Copy each line exactly.

....................

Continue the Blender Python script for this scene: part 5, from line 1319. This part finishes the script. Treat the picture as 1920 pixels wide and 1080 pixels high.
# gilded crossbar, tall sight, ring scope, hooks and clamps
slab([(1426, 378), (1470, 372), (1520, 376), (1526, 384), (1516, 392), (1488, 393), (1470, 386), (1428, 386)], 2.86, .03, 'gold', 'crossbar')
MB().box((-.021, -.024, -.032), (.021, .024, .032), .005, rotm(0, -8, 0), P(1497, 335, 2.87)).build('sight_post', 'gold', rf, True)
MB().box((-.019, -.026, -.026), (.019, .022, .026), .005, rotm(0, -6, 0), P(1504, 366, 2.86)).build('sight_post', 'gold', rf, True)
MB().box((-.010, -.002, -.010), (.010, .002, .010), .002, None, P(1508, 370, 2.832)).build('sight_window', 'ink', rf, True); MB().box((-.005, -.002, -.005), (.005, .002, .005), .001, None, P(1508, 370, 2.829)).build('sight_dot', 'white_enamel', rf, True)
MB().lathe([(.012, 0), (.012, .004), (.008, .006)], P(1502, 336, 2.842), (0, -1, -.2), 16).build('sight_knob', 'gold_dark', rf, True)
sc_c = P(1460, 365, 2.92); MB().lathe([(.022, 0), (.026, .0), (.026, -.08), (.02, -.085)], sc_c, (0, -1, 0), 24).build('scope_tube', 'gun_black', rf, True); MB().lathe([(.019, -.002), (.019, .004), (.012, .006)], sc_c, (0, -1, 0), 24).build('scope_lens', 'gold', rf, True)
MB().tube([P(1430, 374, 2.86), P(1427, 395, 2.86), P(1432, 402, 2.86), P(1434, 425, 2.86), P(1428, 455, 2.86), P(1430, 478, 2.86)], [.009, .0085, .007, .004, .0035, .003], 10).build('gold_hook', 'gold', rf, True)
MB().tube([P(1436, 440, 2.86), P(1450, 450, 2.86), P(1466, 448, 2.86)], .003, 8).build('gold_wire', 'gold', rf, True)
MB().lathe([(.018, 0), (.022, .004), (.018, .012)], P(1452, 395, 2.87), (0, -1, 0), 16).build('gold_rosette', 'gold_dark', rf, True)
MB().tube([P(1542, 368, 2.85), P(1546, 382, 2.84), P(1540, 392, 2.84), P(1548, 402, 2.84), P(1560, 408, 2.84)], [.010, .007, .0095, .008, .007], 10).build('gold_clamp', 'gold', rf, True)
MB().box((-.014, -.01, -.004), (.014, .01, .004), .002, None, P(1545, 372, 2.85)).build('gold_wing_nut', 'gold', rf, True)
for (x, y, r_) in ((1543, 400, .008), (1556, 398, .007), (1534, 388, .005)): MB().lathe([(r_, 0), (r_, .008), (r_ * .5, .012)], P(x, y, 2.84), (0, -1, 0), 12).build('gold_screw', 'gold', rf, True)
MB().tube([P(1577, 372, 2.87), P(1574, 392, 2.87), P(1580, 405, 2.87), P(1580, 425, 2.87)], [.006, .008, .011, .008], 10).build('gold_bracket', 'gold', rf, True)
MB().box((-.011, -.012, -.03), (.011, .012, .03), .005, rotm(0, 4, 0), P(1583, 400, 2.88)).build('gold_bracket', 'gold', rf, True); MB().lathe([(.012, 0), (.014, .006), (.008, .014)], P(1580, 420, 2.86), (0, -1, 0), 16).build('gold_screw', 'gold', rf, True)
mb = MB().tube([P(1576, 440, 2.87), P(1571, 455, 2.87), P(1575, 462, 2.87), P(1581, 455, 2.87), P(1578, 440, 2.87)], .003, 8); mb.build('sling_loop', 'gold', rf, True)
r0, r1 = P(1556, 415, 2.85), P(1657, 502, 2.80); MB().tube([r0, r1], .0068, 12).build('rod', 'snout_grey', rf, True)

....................

Result of this task »
Continue the Blender Python script for this scene: part 5, from line 1319. This part finishes the script. Treat the picture as 1920 pixels wide and 1080 pixels high.
# gilded crossbar, tall sight, ring scope, hooks and clamps
slab([(1426, 378), (1470, 372), (1520, 376), (1526, 384), (1516, 392), (1488, 393), (1470, 386), (1428, 386)], 2.86, .03, 'gold', 'crossbar')
MB().box((-.021, -.024, -.032), (.021, .024, .032), .005, rotm(0, -8, 0), P(1497, 335, 2.87)).build('sight_post', 'gold', rf, True)
MB().box((-.019, -.026, -.026), (.019, .022, .026), .005, rotm(0, -6, 0), P(1504, 366, 2.86)).build('sight_post', 'gold', rf, True)
MB().box((-.010, -.002, -.010), (.010, .002, .010), .002, None, P(1508, 370, 2.832)).build('sight_window', 'ink', rf, True); MB().box((-.005, -.002, -.005), (.005, .002, .005), .001, None, P(1508, 370, 2.829)).build('sight_dot', 'white_enamel', rf, True)
MB().lathe([(.012, 0), (.012, .004), (.008, .006)], P(1502, 336, 2.842), (0, -1, -.2), 16).build('sight_knob', 'gold_dark', rf, True)
sc_c = P(1460, 365, 2.92); MB().lathe([(.022, 0), (.026, .0), (.026, -.08), (.02, -.085)], sc_c, (0, -1, 0), 24).build('scope_tube', 'gun_black', rf, True); MB().lathe([(.019, -.002), (.019, .004), (.012, .006)], sc_c, (0, -1, 0), 24).build('scope_lens', 'gold', rf, True)
MB().tube([P(1430, 374, 2.86), P(1427, 395, 2.86), P(1432, 402, 2.86), P(1434, 425, 2.86), P(1428, 455, 2.86), P(1430, 478, 2.86)], [.009, .0085, .007, .004, .0035, .003], 10).build('gold_hook', 'gold', rf, True)
MB().tube([P(1436, 440, 2.86), P(1450, 450, 2.86), P(1466, 448, 2.86)], .003, 8).build('gold_wire', 'gold', rf, True)
MB().lathe([(.018, 0), (.022, .004), (.018, .012)], P(1452, 395, 2.87), (0, -1, 0), 16).build('gold_rosette', 'gold_dark', rf, True)
MB().tube([P(1542, 368, 2.85), P(1546, 382, 2.84), P(1540, 392, 2.84), P(1548, 402, 2.84), P(1560, 408, 2.84)], [.010, .007, .0095, .008, .007], 10).build('gold_clamp', 'gold', rf, True)
MB().box((-.014, -.01, -.004), (.014, .01, .004), .002, None, P(1545, 372, 2.85)).build('gold_wing_nut', 'gold', rf, True)
for (x, y, r_) in ((1543, 400, .008), (1556, 398, .007), (1534, 388, .005)): MB().lathe([(r_, 0), (r_, .008), (r_ * .5, .012)], P(x, y, 2.84), (0, -1, 0), 12).build('gold_screw', 'gold', rf, True)
MB().tube([P(1577, 372, 2.87), P(1574, 392, 2.87), P(1580, 405, 2.87), P(1580, 425, 2.87)], [.006, .008, .011, .008], 10).build('gold_bracket', 'gold', rf, True)
MB().box((-.011, -.012, -.03), (.011, .012, .03), .005, rotm(0, 4, 0), P(1583, 400, 2.88)).build('gold_bracket', 'gold', rf, True); MB().lathe([(.012, 0), (.014, .006), (.008, .014)], P(1580, 420, 2.86), (0, -1, 0), 16).build('gold_screw', 'gold', rf, True)
mb = MB().tube([P(1576, 440, 2.87), P(1571, 455, 2.87), P(1575, 462, 2.87), P(1581, 455, 2.87), P(1578, 440, 2.87)], .003, 8); mb.build('sling_loop', 'gold', rf, True)
r0, r1 = P(1556, 415, 2.85), P(1657, 502, 2.80); MB().tube([r0, r1], .0068, 12).build('rod', 'snout_grey', rf, True)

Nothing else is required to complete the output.